Pictured in the center is August Spies. Arranged around him, starting in the upper left and moving clockwise, are Albert Parsons, Samuel Fielden, Oscar Neebe, George Engel, Adolph Fischer, Louis Lingg, and Michael Schwab. To see larger portraits of each of them, roll the cursor over the individual images in this composite image.

Like most Chicago anarchists, six of these men were German (Neebe was born in New York, but raised in Germany). Albert Parsons's ancestors came to America in the seventeenth century in the second voyage of the Mayflower, and Samuel Fielden had been a Methodist preacher in his native England. They were all working men, though all but Fischer, Lingg, and Schwab owned their own businesses. Parsons, Fielden, Neebe, and Schwab, if hardly of one mind, were more moderate than the other three in that they were more willing to work with unions and were devoted to the eight-hour movement. All preached the gospel of dynamite, but Lingg was the only one who was known to have made bombs, though some evidence suggests that Engel and Fischer did, too.

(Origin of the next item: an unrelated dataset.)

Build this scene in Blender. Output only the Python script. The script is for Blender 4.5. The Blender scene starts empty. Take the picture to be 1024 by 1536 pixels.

The hand holding a torch is a conventional symbol of truth, knowledge, and liberty. Other contemporary examples of this convention include the Statue of Liberty lighting the way to the shores of freedom. This famous symbol of America, a gift from France, was dedicated in New York harbor in October 1886, shortly after the Haymarket trial. It is very possible that this composite photograph was created either during the trial or after the verdict by or for those sympathetic to the defendants.